* _DATA_
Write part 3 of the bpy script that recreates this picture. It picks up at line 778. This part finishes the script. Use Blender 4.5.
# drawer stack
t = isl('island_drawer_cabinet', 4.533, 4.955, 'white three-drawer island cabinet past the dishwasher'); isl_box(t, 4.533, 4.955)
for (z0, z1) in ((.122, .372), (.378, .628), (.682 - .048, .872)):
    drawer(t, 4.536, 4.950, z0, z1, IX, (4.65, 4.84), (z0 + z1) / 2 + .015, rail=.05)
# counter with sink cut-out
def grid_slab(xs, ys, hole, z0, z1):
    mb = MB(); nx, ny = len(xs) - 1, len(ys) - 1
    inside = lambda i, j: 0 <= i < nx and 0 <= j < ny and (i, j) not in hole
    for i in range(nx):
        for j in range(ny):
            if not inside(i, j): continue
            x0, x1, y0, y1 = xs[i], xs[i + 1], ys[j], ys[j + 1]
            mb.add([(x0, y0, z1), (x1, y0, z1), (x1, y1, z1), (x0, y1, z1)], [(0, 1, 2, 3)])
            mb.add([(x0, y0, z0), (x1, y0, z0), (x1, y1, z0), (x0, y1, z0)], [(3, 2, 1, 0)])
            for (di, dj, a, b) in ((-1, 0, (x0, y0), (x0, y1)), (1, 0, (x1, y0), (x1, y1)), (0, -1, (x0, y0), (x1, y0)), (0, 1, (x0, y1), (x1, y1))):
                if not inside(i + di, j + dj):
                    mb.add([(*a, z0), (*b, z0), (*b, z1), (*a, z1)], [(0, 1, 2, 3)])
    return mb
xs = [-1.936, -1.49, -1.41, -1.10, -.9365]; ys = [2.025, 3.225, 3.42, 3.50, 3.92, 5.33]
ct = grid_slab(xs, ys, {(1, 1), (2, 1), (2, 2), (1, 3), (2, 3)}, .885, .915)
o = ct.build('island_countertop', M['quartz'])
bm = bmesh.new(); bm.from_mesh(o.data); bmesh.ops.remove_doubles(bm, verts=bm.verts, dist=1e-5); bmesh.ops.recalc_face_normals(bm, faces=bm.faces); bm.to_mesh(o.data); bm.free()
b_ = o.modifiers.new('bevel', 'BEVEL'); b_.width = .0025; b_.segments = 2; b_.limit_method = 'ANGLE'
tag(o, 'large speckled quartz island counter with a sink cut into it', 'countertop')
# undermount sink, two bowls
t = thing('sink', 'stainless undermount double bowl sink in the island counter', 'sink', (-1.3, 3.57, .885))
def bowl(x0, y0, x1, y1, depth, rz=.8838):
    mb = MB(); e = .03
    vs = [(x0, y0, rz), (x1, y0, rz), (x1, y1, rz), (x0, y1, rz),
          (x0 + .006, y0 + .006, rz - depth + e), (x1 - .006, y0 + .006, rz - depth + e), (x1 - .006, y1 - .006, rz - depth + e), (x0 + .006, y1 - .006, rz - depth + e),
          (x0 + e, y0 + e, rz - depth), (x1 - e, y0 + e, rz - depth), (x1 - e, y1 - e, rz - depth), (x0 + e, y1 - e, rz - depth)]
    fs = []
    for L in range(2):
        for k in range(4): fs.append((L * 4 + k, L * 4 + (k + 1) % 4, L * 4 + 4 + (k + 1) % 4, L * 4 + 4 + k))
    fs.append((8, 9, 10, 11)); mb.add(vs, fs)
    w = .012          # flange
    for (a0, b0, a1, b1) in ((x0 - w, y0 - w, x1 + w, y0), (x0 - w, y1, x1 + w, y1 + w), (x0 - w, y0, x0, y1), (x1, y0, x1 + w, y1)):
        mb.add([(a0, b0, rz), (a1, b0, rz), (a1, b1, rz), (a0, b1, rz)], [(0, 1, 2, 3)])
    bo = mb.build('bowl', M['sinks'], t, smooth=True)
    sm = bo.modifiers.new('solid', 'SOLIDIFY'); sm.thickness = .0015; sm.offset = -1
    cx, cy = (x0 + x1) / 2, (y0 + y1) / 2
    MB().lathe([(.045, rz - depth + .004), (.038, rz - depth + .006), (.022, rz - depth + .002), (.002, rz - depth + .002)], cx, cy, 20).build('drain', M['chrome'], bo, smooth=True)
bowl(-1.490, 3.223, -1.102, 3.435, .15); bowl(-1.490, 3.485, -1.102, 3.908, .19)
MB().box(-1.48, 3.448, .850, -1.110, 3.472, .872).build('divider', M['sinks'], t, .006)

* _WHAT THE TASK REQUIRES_
Extract the listing in its entirety and repeat it exactly.

* _OUTPUT OF THE EXERCISE_
Write part 3 of the bpy script that recreates this picture. It picks up at line 778. This part finishes the script. Use Blender 4.5.
# drawer stack
t = isl('island_drawer_cabinet', 4.533, 4.955, 'white three-drawer island cabinet past the dishwasher'); isl_box(t, 4.533, 4.955)
for (z0, z1) in ((.122, .372), (.378, .628), (.682 - .048, .872)):
    drawer(t, 4.536, 4.950, z0, z1, IX, (4.65, 4.84), (z0 + z1) / 2 + .015, rail=.05)
# counter with sink cut-out
def grid_slab(xs, ys, hole, z0, z1):
    mb = MB(); nx, ny = len(xs) - 1, len(ys) - 1
    inside = lambda i, j: 0 <= i < nx and 0 <= j < ny and (i, j) not in hole
    for i in range(nx):
        for j in range(ny):
            if not inside(i, j): continue
            x0, x1, y0, y1 = xs[i], xs[i + 1], ys[j], ys[j + 1]
            mb.add([(x0, y0, z1), (x1, y0, z1), (x1, y1, z1), (x0, y1, z1)], [(0, 1, 2, 3)])
            mb.add([(x0, y0, z0), (x1, y0, z0), (x1, y1, z0), (x0, y1, z0)], [(3, 2, 1, 0)])
            for (di, dj, a, b) in ((-1, 0, (x0, y0), (x0, y1)), (1, 0, (x1, y0), (x1, y1)), (0, -1, (x0, y0), (x1, y0)), (0, 1, (x0, y1), (x1, y1))):
                if not inside(i + di, j + dj):
                    mb.add([(*a, z0), (*b, z0), (*b, z1), (*a, z1)], [(0, 1, 2, 3)])
    return mb
xs = [-1.936, -1.49, -1.41, -1.10, -.9365]; ys = [2.025, 3.225, 3.42, 3.50, 3.92, 5.33]
ct = grid_slab(xs, ys, {(1, 1), (2, 1), (2, 2), (1, 3), (2, 3)}, .885, .915)
o = ct.build('island_countertop', M['quartz'])
bm = bmesh.new(); bm.from_mesh(o.data); bmesh.ops.remove_doubles(bm, verts=bm.verts, dist=1e-5); bmesh.ops.recalc_face_normals(bm, faces=bm.faces); bm.to_mesh(o.data); bm.free()
b_ = o.modifiers.new('bevel', 'BEVEL'); b_.width = .0025; b_.segments = 2; b_.limit_method = 'ANGLE'
tag(o, 'large speckled quartz island counter with a sink cut into it', 'countertop')
# undermount sink, two bowls
t = thing('sink', 'stainless undermount double bowl sink in the island counter', 'sink', (-1.3, 3.57, .885))
def bowl(x0, y0, x1, y1, depth, rz=.8838):
    mb = MB(); e = .03
    vs = [(x0, y0, rz), (x1, y0, rz), (x1, y1, rz), (x0, y1, rz),
          (x0 + .006, y0 + .006, rz - depth + e), (x1 - .006, y0 + .006, rz - depth + e), (x1 - .006, y1 - .006, rz - depth + e), (x0 + .006, y1 - .006, rz - depth + e),
          (x0 + e, y0 + e, rz - depth), (x1 - e, y0 + e, rz - depth), (x1 - e, y1 - e, rz - depth), (x0 + e, y1 - e, rz - depth)]
    fs = []
    for L in range(2):
        for k in range(4): fs.append((L * 4 + k, L * 4 + (k + 1) % 4, L * 4 + 4 + (k + 1) % 4, L * 4 + 4 + k))
    fs.append((8, 9, 10, 11)); mb.add(vs, fs)
    w = .012          # flange
    for (a0, b0, a1, b1) in ((x0 - w, y0 - w, x1 + w, y0), (x0 - w, y1, x1 + w, y1 + w), (x0 - w, y0, x0, y1), (x1, y0, x1 + w, y1)):
        mb.add([(a0, b0, rz), (a1, b0, rz), (a1, b1, rz), (a0, b1, rz)], [(0, 1, 2, 3)])
    bo = mb.build('bowl', M['sinks'], t, smooth=True)
    sm = bo.modifiers.new('solid', 'SOLIDIFY'); sm.thickness = .0015; sm.offset = -1
    cx, cy = (x0 + x1) / 2, (y0 + y1) / 2
    MB().lathe([(.045, rz - depth + .004), (.038, rz - depth + .006), (.022, rz - depth + .002), (.002, rz - depth + .002)], cx, cy, 20).build('drain', M['chrome'], bo, smooth=True)
bowl(-1.490, 3.223, -1.102, 3.435, .15); bowl(-1.490, 3.485, -1.102, 3.908, .19)
MB().box(-1.48, 3.448, .850, -1.110, 3.472, .872).build('divider', M['sinks'], t, .006)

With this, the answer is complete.